DEPPA少年の日記

某テレビ局の会社員。27歳。「小説だからこそ本当のことを書ける」という小説家の言葉を参考に、あえて匿名でブログを書いています。28歳の誕生日までのカウントダウン方式を採用。

281日(はじめてのプロレス体験)

プロレスとはエンタメの凝縮

初DDT。新木場1stringの21時。予定の試合がすべて終わると男色ディーノの記者会見がはじまった。ぼくはそのとき、プロレスにはエンタメがギュッと詰まっていると感じた。会見は試合前に予告されており、男色ディーノという存在感の色が強い選手が宣言をしていた。そして当日、試合後に記者会見。実はその内容が「あいさつ回り」をするという内容なのだが、じつはそれが路上プロレスであり、その告知となっている。

試合では若手の団体内トーナメントが行われており、優勝者には特典が贈られた。その内容とは、箱の大きい会場での試合なのである。選手へのご褒美が、さらなる高みを目指すための試合であり、目撃した観客は次回への興味をグイッと惹かれる。そうして物語のなかに観客自身が組み込まれてゆき、ファンが育っていく仕組みなのだ。ドラマでいうところのクリフハンガーの手法が、巧妙に設計されていると感じた。

 Abema TVの意義

DDTの試合がAbema TVで放送されていることにも触れなければならない。選手であり、大社長。稀有な実業家である高木三四郎は、サイバーエージェントに籍を置いている。要するに、配信の提供の座組みをつくったというわけなのだが、どの立場をとっても正解だと思う。くやしいくらい。

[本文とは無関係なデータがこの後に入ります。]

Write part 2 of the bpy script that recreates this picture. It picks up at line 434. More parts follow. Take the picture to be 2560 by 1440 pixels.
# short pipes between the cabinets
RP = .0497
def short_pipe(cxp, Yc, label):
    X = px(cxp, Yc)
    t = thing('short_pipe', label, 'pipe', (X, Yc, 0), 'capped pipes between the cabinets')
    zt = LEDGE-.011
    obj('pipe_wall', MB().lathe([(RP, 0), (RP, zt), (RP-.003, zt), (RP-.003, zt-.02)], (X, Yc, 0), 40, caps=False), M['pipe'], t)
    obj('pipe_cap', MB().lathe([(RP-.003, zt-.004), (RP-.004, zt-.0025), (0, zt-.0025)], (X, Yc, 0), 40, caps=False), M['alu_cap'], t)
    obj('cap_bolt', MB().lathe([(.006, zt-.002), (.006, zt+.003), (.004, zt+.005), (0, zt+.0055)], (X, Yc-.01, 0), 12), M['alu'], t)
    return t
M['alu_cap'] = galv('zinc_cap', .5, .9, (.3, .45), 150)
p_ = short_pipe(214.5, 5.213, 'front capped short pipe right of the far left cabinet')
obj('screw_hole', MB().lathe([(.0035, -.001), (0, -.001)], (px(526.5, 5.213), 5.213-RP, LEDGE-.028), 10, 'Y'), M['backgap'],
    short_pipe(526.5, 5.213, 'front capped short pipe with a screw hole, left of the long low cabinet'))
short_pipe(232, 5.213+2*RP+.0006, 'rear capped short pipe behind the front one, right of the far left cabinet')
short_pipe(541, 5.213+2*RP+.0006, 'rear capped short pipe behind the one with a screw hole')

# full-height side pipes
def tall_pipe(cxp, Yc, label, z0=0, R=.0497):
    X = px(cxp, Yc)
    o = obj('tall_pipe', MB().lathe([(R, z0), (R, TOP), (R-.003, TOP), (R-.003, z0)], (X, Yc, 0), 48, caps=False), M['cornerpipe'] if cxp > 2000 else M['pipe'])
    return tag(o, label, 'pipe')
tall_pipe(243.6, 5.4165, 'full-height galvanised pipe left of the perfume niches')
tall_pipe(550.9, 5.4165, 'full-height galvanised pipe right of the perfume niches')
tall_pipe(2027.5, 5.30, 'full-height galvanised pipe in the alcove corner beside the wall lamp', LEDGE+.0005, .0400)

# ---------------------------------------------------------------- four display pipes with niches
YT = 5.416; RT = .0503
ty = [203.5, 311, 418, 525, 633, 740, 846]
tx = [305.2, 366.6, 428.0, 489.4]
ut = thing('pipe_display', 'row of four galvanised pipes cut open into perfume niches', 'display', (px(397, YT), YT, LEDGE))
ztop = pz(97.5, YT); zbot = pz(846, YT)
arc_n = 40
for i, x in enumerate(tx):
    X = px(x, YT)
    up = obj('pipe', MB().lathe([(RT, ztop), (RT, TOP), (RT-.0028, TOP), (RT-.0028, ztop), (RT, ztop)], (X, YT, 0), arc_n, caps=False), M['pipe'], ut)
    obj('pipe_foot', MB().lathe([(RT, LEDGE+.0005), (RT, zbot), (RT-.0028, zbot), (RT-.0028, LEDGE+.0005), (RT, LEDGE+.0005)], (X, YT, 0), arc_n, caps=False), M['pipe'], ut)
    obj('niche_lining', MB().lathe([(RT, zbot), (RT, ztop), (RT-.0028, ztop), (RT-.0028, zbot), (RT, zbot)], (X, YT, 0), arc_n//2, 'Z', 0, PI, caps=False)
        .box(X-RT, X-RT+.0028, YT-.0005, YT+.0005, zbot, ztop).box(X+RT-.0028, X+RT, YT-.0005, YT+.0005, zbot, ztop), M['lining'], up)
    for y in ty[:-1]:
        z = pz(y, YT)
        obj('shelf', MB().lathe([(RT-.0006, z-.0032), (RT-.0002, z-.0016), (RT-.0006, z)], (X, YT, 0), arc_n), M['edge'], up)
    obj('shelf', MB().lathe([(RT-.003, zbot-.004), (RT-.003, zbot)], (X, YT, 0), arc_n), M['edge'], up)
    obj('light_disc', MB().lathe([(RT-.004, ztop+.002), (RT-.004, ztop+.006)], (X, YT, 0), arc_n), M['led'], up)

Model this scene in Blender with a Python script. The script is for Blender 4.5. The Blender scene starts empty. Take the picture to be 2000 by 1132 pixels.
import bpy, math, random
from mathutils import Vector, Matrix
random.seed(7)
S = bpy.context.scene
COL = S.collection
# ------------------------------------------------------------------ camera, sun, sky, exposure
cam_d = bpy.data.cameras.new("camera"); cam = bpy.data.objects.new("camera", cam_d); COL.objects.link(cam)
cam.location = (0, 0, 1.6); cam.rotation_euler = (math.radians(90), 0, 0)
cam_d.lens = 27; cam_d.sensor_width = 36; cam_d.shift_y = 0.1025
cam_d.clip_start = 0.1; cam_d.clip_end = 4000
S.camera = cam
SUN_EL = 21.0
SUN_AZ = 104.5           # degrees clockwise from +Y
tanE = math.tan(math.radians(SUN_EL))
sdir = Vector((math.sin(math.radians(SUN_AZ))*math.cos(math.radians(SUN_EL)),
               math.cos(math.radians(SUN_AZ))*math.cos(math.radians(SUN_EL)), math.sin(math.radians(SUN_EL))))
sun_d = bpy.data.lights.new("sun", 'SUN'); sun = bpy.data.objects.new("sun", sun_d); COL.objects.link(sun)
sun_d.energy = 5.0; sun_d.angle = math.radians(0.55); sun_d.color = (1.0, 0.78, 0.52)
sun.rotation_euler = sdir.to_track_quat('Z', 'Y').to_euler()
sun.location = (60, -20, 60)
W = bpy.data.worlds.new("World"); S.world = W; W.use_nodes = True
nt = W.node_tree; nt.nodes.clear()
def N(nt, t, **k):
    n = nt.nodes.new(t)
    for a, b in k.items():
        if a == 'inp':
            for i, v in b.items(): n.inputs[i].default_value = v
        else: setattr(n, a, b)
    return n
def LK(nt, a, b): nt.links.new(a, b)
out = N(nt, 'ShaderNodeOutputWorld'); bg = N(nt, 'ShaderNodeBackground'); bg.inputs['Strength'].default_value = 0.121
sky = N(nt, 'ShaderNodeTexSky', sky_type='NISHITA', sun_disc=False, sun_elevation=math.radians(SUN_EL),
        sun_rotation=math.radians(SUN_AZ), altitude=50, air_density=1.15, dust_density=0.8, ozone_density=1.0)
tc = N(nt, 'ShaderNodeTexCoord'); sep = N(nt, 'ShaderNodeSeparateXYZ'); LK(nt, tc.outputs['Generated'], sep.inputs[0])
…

ファンの立場からしても、プロレスを盛り上げるという意味で、Abema TVが配信することに反対する人はいないはずである。こういうジャンルは、配信だとしても専門チャンネルなどでタコツボ化しやすいところを、受け皿としてAbema TVが機能することは好ましい。

「プ女子」というファンの存在

一冊、ファンのプ女子によるエッセイを事前に読んでおいたが、まさにその通りの光景をみることができた。ファンはお目当ての選手が登場すると、用意してきた紙テープをリング内に投げる。選手のカラーに合わせた紙テープになっていること、やはり人気選手にはそのぶん紙テープもたくさん投げられる。ある意味、人気のバロメーターになっているのは初心者でも理解できるのでおもしろい。

エッセイによれば、紙テープはファンのお手製だ。プロ野球とちがって私設応援団のような組織はない。あくまでファン個々人が主体と見受けられた。すこし観察してみると、投げる方はほとんど女性だった。選手もファンサービスなど趣向を凝らしている。

試合終了後、会場を出ると選手みずから物販をおこなっていた。なるほど、アイドルとしてのプロレスという見方も十分できそうだ。いずれにせよ、今回でわかったことは、観ないとわからない領域が確実にあるということだ。